• [Required work]:
Without including any pictures, write out the listing below exactly.

-.-.-

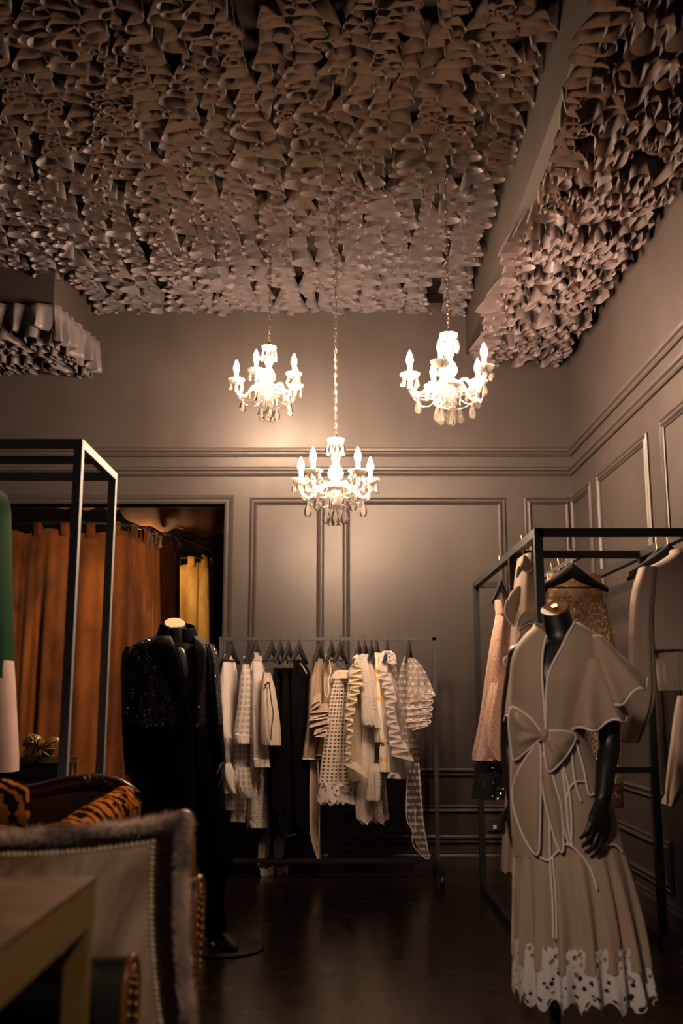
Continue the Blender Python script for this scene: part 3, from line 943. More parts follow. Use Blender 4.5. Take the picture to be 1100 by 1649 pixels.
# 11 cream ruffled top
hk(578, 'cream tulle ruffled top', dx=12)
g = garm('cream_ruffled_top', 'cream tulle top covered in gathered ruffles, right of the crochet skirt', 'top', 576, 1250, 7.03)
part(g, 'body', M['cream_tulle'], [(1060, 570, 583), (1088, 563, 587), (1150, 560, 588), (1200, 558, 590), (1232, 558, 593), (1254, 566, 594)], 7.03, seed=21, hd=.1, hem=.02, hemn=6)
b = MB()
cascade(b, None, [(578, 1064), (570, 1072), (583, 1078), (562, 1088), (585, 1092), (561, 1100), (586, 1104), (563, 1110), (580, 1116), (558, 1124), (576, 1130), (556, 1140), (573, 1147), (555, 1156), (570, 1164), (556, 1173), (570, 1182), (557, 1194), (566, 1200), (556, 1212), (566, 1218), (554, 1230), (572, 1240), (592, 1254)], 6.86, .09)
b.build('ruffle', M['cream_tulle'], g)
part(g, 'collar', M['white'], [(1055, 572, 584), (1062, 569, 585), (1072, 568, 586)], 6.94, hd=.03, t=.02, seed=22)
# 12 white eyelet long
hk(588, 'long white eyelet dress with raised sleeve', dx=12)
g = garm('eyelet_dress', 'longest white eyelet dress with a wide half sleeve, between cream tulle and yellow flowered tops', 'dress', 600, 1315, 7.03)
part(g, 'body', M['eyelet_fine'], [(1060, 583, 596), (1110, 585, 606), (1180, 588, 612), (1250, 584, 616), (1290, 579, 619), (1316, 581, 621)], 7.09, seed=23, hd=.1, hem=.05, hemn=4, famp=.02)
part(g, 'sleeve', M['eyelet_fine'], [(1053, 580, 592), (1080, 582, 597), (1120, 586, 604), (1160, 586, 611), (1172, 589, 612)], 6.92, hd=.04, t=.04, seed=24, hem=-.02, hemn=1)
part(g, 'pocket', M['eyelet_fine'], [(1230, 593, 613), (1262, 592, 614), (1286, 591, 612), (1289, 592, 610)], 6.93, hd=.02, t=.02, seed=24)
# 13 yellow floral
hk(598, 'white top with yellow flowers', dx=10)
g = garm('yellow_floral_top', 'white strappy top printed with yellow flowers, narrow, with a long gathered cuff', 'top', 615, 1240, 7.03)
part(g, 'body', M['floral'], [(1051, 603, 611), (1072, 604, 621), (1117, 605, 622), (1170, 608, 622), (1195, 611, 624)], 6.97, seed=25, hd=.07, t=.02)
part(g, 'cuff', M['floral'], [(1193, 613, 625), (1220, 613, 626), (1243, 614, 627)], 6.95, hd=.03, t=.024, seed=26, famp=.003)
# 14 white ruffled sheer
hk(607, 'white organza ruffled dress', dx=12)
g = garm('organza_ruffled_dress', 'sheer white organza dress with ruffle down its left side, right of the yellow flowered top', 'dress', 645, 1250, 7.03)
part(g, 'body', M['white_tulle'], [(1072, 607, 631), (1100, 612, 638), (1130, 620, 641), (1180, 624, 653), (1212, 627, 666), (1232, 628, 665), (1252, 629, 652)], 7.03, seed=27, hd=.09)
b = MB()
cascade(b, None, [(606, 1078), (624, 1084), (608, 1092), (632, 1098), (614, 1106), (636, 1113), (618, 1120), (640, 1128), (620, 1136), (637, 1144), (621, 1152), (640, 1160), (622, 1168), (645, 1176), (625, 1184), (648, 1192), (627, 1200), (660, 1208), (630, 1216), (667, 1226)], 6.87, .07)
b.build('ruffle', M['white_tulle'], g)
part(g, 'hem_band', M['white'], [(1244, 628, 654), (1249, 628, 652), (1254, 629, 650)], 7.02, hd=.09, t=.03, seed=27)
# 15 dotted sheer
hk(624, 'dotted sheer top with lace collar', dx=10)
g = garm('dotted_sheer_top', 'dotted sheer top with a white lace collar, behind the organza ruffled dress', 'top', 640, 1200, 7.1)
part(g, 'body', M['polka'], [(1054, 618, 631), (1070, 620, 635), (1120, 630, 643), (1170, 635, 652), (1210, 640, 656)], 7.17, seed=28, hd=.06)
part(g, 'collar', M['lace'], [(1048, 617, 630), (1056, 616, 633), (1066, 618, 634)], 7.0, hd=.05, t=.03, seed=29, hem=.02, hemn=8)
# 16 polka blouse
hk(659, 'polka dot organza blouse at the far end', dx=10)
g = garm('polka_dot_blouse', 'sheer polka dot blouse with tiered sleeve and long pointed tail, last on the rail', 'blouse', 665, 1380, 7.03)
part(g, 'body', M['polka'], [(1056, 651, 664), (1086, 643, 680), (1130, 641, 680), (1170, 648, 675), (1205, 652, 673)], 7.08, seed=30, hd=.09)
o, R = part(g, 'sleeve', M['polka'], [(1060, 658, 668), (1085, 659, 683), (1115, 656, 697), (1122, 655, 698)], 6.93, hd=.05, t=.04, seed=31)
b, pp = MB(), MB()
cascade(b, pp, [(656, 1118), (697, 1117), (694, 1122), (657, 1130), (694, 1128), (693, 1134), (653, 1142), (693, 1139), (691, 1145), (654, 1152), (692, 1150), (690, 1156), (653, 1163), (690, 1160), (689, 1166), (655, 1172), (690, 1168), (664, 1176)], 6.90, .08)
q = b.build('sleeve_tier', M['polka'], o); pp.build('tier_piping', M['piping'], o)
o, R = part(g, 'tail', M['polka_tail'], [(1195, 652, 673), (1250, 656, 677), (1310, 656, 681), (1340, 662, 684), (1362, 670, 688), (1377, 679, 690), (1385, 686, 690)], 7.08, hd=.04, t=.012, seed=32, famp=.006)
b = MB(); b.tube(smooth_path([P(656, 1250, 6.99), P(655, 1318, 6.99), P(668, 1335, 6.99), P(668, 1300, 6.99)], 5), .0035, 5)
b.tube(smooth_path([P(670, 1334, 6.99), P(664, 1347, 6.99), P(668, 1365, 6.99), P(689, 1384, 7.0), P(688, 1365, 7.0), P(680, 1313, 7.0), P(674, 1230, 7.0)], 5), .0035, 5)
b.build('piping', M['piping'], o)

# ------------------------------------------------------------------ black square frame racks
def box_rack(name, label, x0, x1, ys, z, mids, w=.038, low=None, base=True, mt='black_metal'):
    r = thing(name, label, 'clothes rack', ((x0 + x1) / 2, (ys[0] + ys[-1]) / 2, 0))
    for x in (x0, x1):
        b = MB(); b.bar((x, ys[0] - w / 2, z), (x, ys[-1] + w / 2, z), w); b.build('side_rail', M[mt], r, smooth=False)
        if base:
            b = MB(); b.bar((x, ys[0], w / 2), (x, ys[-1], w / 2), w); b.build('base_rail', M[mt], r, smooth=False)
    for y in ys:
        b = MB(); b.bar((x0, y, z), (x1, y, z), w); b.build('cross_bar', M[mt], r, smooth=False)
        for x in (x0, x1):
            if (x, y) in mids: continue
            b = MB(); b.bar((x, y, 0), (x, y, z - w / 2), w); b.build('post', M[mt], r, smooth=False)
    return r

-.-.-

• [Response]:
Continue the Blender Python script for this scene: part 3, from line 943. More parts follow. Use Blender 4.5. Take the picture to be 1100 by 1649 pixels.
# 11 cream ruffled top
hk(578, 'cream tulle ruffled top', dx=12)
g = garm('cream_ruffled_top', 'cream tulle top covered in gathered ruffles, right of the crochet skirt', 'top', 576, 1250, 7.03)
part(g, 'body', M['cream_tulle'], [(1060, 570, 583), (1088, 563, 587), (1150, 560, 588), (1200, 558, 590), (1232, 558, 593), (1254, 566, 594)], 7.03, seed=21, hd=.1, hem=.02, hemn=6)
b = MB()
cascade(b, None, [(578, 1064), (570, 1072), (583, 1078), (562, 1088), (585, 1092), (561, 1100), (586, 1104), (563, 1110), (580, 1116), (558, 1124), (576, 1130), (556, 1140), (573, 1147), (555, 1156), (570, 1164), (556, 1173), (570, 1182), (557, 1194), (566, 1200), (556, 1212), (566, 1218), (554, 1230), (572, 1240), (592, 1254)], 6.86, .09)
b.build('ruffle', M['cream_tulle'], g)
part(g, 'collar', M['white'], [(1055, 572, 584), (1062, 569, 585), (1072, 568, 586)], 6.94, hd=.03, t=.02, seed=22)
# 12 white eyelet long
hk(588, 'long white eyelet dress with raised sleeve', dx=12)
g = garm('eyelet_dress', 'longest white eyelet dress with a wide half sleeve, between cream tulle and yellow flowered tops', 'dress', 600, 1315, 7.03)
part(g, 'body', M['eyelet_fine'], [(1060, 583, 596), (1110, 585, 606), (1180, 588, 612), (1250, 584, 616), (1290, 579, 619), (1316, 581, 621)], 7.09, seed=23, hd=.1, hem=.05, hemn=4, famp=.02)
part(g, 'sleeve', M['eyelet_fine'], [(1053, 580, 592), (1080, 582, 597), (1120, 586, 604), (1160, 586, 611), (1172, 589, 612)], 6.92, hd=.04, t=.04, seed=24, hem=-.02, hemn=1)
part(g, 'pocket', M['eyelet_fine'], [(1230, 593, 613), (1262, 592, 614), (1286, 591, 612), (1289, 592, 610)], 6.93, hd=.02, t=.02, seed=24)
# 13 yellow floral
hk(598, 'white top with yellow flowers', dx=10)
g = garm('yellow_floral_top', 'white strappy top printed with yellow flowers, narrow, with a long gathered cuff', 'top', 615, 1240, 7.03)
part(g, 'body', M['floral'], [(1051, 603, 611), (1072, 604, 621), (1117, 605, 622), (1170, 608, 622), (1195, 611, 624)], 6.97, seed=25, hd=.07, t=.02)
part(g, 'cuff', M['floral'], [(1193, 613, 625), (1220, 613, 626), (1243, 614, 627)], 6.95, hd=.03, t=.024, seed=26, famp=.003)
# 14 white ruffled sheer
hk(607, 'white organza ruffled dress', dx=12)
g = garm('organza_ruffled_dress', 'sheer white organza dress with ruffle down its left side, right of the yellow flowered top', 'dress', 645, 1250, 7.03)
part(g, 'body', M['white_tulle'], [(1072, 607, 631), (1100, 612, 638), (1130, 620, 641), (1180, 624, 653), (1212, 627, 666), (1232, 628, 665), (1252, 629, 652)], 7.03, seed=27, hd=.09)
b = MB()
cascade(b, None, [(606, 1078), (624, 1084), (608, 1092), (632, 1098), (614, 1106), (636, 1113), (618, 1120), (640, 1128), (620, 1136), (637, 1144), (621, 1152), (640, 1160), (622, 1168), (645, 1176), (625, 1184), (648, 1192), (627, 1200), (660, 1208), (630, 1216), (667, 1226)], 6.87, .07)
b.build('ruffle', M['white_tulle'], g)
part(g, 'hem_band', M['white'], [(1244, 628, 654), (1249, 628, 652), (1254, 629, 650)], 7.02, hd=.09, t=.03, seed=27)
# 15 dotted sheer
hk(624, 'dotted sheer top with lace collar', dx=10)
g = garm('dotted_sheer_top', 'dotted sheer top with a white lace collar, behind the organza ruffled dress', 'top', 640, 1200, 7.1)
part(g, 'body', M['polka'], [(1054, 618, 631), (1070, 620, 635), (1120, 630, 643), (1170, 635, 652), (1210, 640, 656)], 7.17, seed=28, hd=.06)
part(g, 'collar', M['lace'], [(1048, 617, 630), (1056, 616, 633), (1066, 618, 634)], 7.0, hd=.05, t=.03, seed=29, hem=.02, hemn=8)
# 16 polka blouse
hk(659, 'polka dot organza blouse at the far end', dx=10)
g = garm('polka_dot_blouse', 'sheer polka dot blouse with tiered sleeve and long pointed tail, last on the rail', 'blouse', 665, 1380, 7.03)
part(g, 'body', M['polka'], [(1056, 651, 664), (1086, 643, 680), (1130, 641, 680), (1170, 648, 675), (1205, 652, 673)], 7.08, seed=30, hd=.09)
o, R = part(g, 'sleeve', M['polka'], [(1060, 658, 668), (1085, 659, 683), (1115, 656, 697), (1122, 655, 698)], 6.93, hd=.05, t=.04, seed=31)
b, pp = MB(), MB()
cascade(b, pp, [(656, 1118), (697, 1117), (694, 1122), (657, 1130), (694, 1128), (693, 1134), (653, 1142), (693, 1139), (691, 1145), (654, 1152), (692, 1150), (690, 1156), (653, 1163), (690, 1160), (689, 1166), (655, 1172), (690, 1168), (664, 1176)], 6.90, .08)
q = b.build('sleeve_tier', M['polka'], o); pp.build('tier_piping', M['piping'], o)
o, R = part(g, 'tail', M['polka_tail'], [(1195, 652, 673), (1250, 656, 677), (1310, 656, 681), (1340, 662, 684), (1362, 670, 688), (1377, 679, 690), (1385, 686, 690)], 7.08, hd=.04, t=.012, seed=32, famp=.006)
b = MB(); b.tube(smooth_path([P(656, 1250, 6.99), P(655, 1318, 6.99), P(668, 1335, 6.99), P(668, 1300, 6.99)], 5), .0035, 5)
b.tube(smooth_path([P(670, 1334, 6.99), P(664, 1347, 6.99), P(668, 1365, 6.99), P(689, 1384, 7.0), P(688, 1365, 7.0), P(680, 1313, 7.0), P(674, 1230, 7.0)], 5), .0035, 5)
b.build('piping', M['piping'], o)

# ------------------------------------------------------------------ black square frame racks
def box_rack(name, label, x0, x1, ys, z, mids, w=.038, low=None, base=True, mt='black_metal'):
    r = thing(name, label, 'clothes rack', ((x0 + x1) / 2, (ys[0] + ys[-1]) / 2, 0))
    for x in (x0, x1):
        b = MB(); b.bar((x, ys[0] - w / 2, z), (x, ys[-1] + w / 2, z), w); b.build('side_rail', M[mt], r, smooth=False)
        if base:
            b = MB(); b.bar((x, ys[0], w / 2), (x, ys[-1], w / 2), w); b.build('base_rail', M[mt], r, smooth=False)
    for y in ys:
        b = MB(); b.bar((x0, y, z), (x1, y, z), w); b.build('cross_bar', M[mt], r, smooth=False)
        for x in (x0, x1):
            if (x, y) in mids: continue
            b = MB(); b.bar((x, y, 0), (x, y, z - w / 2), w); b.build('post', M[mt], r, smooth=False)
    return r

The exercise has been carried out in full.